Si raccontano le vite di paese e con sarcasmo ed ironia si parla del mondo e di come gira, da un punto di vista quasi letterario, un brain storming di pensieri a tempesta che non illudono e non scendono a compromessi, ma sono lo specchio dei nostri giorni, visti con gli occhi di chi vive la vita nelle difficoltà quotidiane, tra chitarre dimenticate nei fossi ed energia lasciata sotto il pavimento, per un cantautorato dimesso, ma di sicuro effetto.

Numerosi sono gli ospiti presenti ad accompagnare il nostro, da Jacopo Broseghin dei The Bastard Sons Of Dioniso, passando per il reverendo Jhonny Mox, Elli De Mon, Candirù, Simone Floresta, Gianni Mascotti, Phill Reynolds, Michael Pancher e Mirco Marconi per una musica che fa riflettere con il sorriso sulle labbra, in memoria dei tempi andati e di quelli che verranno.

MIWOOK – IN SANA MENTE (DgRecords)

Elettronica a creare atmosfere post grunge che colpiscono grazie all’efficacia di cori in dissoluzione che rapiscono, trasportano e conquistano, relegando il tutto, inglobandolo in un incedere sonoro dalla forte personalità.

Rabbia gridata e voluta tra sintetizzatori che inebriano parti scandite da una batteria carica di sincope e precisa nell’abbattere il muro del suono, a ricreare geometrie di esistenze perdute, buttate al suolo e volutamente atte al pensiero supremo, al pensiero che indica la via prima di tutto e sopra ogni cosa.

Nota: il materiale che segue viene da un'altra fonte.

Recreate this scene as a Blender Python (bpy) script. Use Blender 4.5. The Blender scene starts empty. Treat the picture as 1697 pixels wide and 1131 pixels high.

Vengono da Brescia, questo è il loro primo Ep e i Miwook, nonostante la giovane età, hanno una forte dose di coraggio nell’assemblare e nel dare nuova forma al rock defunto, grazie a quattro pezzi, i centrali strumentali, capaci di infondere energia e nuova linfa vitale nel raccontarsi.

Disco carico di adrenalina, capace di conquistare al primo ascolto, che non lascia giudizi a metà, ma che promuove a pieni voti questa band che suona da internazionale, pur vivendo in casa nostra, una band da valorizzare e da accudire come fosse fiore in via di estinzione.